<<<<
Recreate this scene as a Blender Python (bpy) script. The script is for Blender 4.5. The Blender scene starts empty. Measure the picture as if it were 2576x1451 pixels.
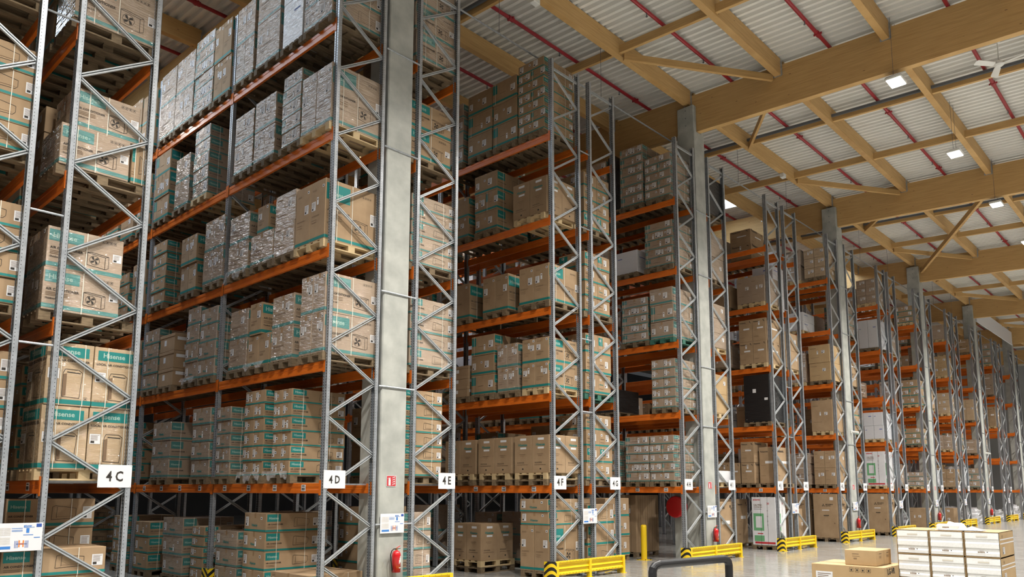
import bpy, math, random
from mathutils import Vector, Matrix
R = random.Random(7)
C = bpy.context.scene.collection
SC = bpy.context.scene
# ------------------------------------------------------------------ camera
CAM = Vector((0.0, -11.243, 1.965)); PITCH, YAW, ROLL, FPX, CYP = 0.131, 0.8173, 0.0019, 1914.9, 982.1
fw = Vector((math.sin(YAW)*math.cos(PITCH), math.cos(YAW)*math.cos(PITCH), math.sin(PITCH)))
rt = Vector((math.cos(YAW), -math.sin(YAW), 0)); up = rt.cross(fw)
r2 = rt*math.cos(ROLL)+up*math.sin(ROLL); u2 = -rt*math.sin(ROLL)+up*math.cos(ROLL)
cd = bpy.data.cameras.new('camera'); cam = bpy.data.objects.new('camera', cd); C.objects.link(cam)
cd.sensor_width = 36; cd.lens = FPX/2576*36; cd.shift_y = (CYP-725.5)/2576; cd.clip_end = 400
cam.matrix_world = Matrix(((r2.x, u2.x, -fw.x, CAM.x), (r2.y, u2.y, -fw.y, CAM.y), (r2.z, u2.z, -fw.z, CAM.z), (0, 0, 0, 1)))
SC.camera = cam
def px(p):
    d = Vector(p)-CAM; z = d.dot(fw)
    if z < .1: return (-9999, -9999, z)
    return (1288+FPX*d.dot(r2)/z, CYP-FPX*d.dot(u2)/z, z)
# ------------------------------------------------------------------ world, exposure
w = bpy.data.worlds.new('hall_air'); SC.world = w; w.use_nodes = True
w.node_tree.nodes['Background'].inputs[0].default_value = (.93, .96, 1.0, 1)
w.node_tree.nodes['Background'].inputs[1].default_value = 0.05
SC.view_settings.view_transform = 'Standard'; SC.view_settings.look = 'None'
SC.view_settings.exposure = 0.03; SC.view_settings.gamma = 1; SC.view_settings.use_curve_mapping = False
LAMP_W, LAMP_COL = 730, (1.0, .955, .88)
# ------------------------------------------------------------------ layout numbers (metres)
PER = 11.8; X4D = 7.304; FD = 1.1; BAY = 4.023; ZT = 12.51
NAMES = 'BCDEFGHIJKLMNOPQRSTUVWXY'
def rackx(n):
    i = NAMES.index(n)-2; k, j = divmod(i, 4)
    return X4D+PER*k+(0, 1.929, 6.081, 7.582)[j]
LV = [0.0, 2.092, 4.215, 6.275, 8.465, 10.6]; BH = .178
def roofz(y): return 14.40+.043*y          # top of the main roof beams
# ------------------------------------------------------------------ materials
def mat(name, col, rough=.6, metal=0, emit=0, spec=.5, coat=0, coatr=.1):
    m = bpy.data.materials.new(name); m.use_nodes = True; b = m.node_tree.nodes['Principled BSDF']
    b.inputs['Base Color'].default_value = (*col, 1); b.inputs['Roughness'].default_value = rough
    b.inputs['Metallic'].default_value = metal; b.inputs['Specular IOR Level'].default_value = spec
    b.inputs['Coat Weight'].default_value = coat; b.inputs['Coat Roughness'].default_value = coatr
    if emit: b.inputs['Emission Color'].default_value = (*col, 1); b.inputs['Emission Strength'].default_value = emit
    return m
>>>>
§ Work to do
Reproduce all of the material above word for word. Omit the pictures.

§ Written reply
Recreate this scene as a Blender Python (bpy) script. The script is for Blender 4.5. The Blender scene starts empty. Measure the picture as if it were 2576x1451 pixels.
import bpy, math, random
from mathutils import Vector, Matrix
R = random.Random(7)
C = bpy.context.scene.collection
SC = bpy.context.scene
# ------------------------------------------------------------------ camera
CAM = Vector((0.0, -11.243, 1.965)); PITCH, YAW, ROLL, FPX, CYP = 0.131, 0.8173, 0.0019, 1914.9, 982.1
fw = Vector((math.sin(YAW)*math.cos(PITCH), math.cos(YAW)*math.cos(PITCH), math.sin(PITCH)))
rt = Vector((math.cos(YAW), -math.sin(YAW), 0)); up = rt.cross(fw)
r2 = rt*math.cos(ROLL)+up*math.sin(ROLL); u2 = -rt*math.sin(ROLL)+up*math.cos(ROLL)
cd = bpy.data.cameras.new('camera'); cam = bpy.data.objects.new('camera', cd); C.objects.link(cam)
cd.sensor_width = 36; cd.lens = FPX/2576*36; cd.shift_y = (CYP-725.5)/2576; cd.clip_end = 400
cam.matrix_world = Matrix(((r2.x, u2.x, -fw.x, CAM.x), (r2.y, u2.y, -fw.y, CAM.y), (r2.z, u2.z, -fw.z, CAM.z), (0, 0, 0, 1)))
SC.camera = cam
def px(p):
    d = Vector(p)-CAM; z = d.dot(fw)
    if z < .1: return (-9999, -9999, z)
    return (1288+FPX*d.dot(r2)/z, CYP-FPX*d.dot(u2)/z, z)
# ------------------------------------------------------------------ world, exposure
w = bpy.data.worlds.new('hall_air'); SC.world = w; w.use_nodes = True
w.node_tree.nodes['Background'].inputs[0].default_value = (.93, .96, 1.0, 1)
w.node_tree.nodes['Background'].inputs[1].default_value = 0.05
SC.view_settings.view_transform = 'Standard'; SC.view_settings.look = 'None'
SC.view_settings.exposure = 0.03; SC.view_settings.gamma = 1; SC.view_settings.use_curve_mapping = False
LAMP_W, LAMP_COL = 730, (1.0, .955, .88)
# ------------------------------------------------------------------ layout numbers (metres)
PER = 11.8; X4D = 7.304; FD = 1.1; BAY = 4.023; ZT = 12.51
NAMES = 'BCDEFGHIJKLMNOPQRSTUVWXY'
def rackx(n):
    i = NAMES.index(n)-2; k, j = divmod(i, 4)
    return X4D+PER*k+(0, 1.929, 6.081, 7.582)[j]
LV = [0.0, 2.092, 4.215, 6.275, 8.465, 10.6]; BH = .178
def roofz(y): return 14.40+.043*y          # top of the main roof beams
# ------------------------------------------------------------------ materials
def mat(name, col, rough=.6, metal=0, emit=0, spec=.5, coat=0, coatr=.1):
    m = bpy.data.materials.new(name); m.use_nodes = True; b = m.node_tree.nodes['Principled BSDF']
    b.inputs['Base Color'].default_value = (*col, 1); b.inputs['Roughness'].default_value = rough
    b.inputs['Metallic'].default_value = metal; b.inputs['Specular IOR Level'].default_value = spec
    b.inputs['Coat Weight'].default_value = coat; b.inputs['Coat Roughness'].default_value = coatr
    if emit: b.inputs['Emission Color'].default_value = (*col, 1); b.inputs['Emission Strength'].default_value = emit
    return m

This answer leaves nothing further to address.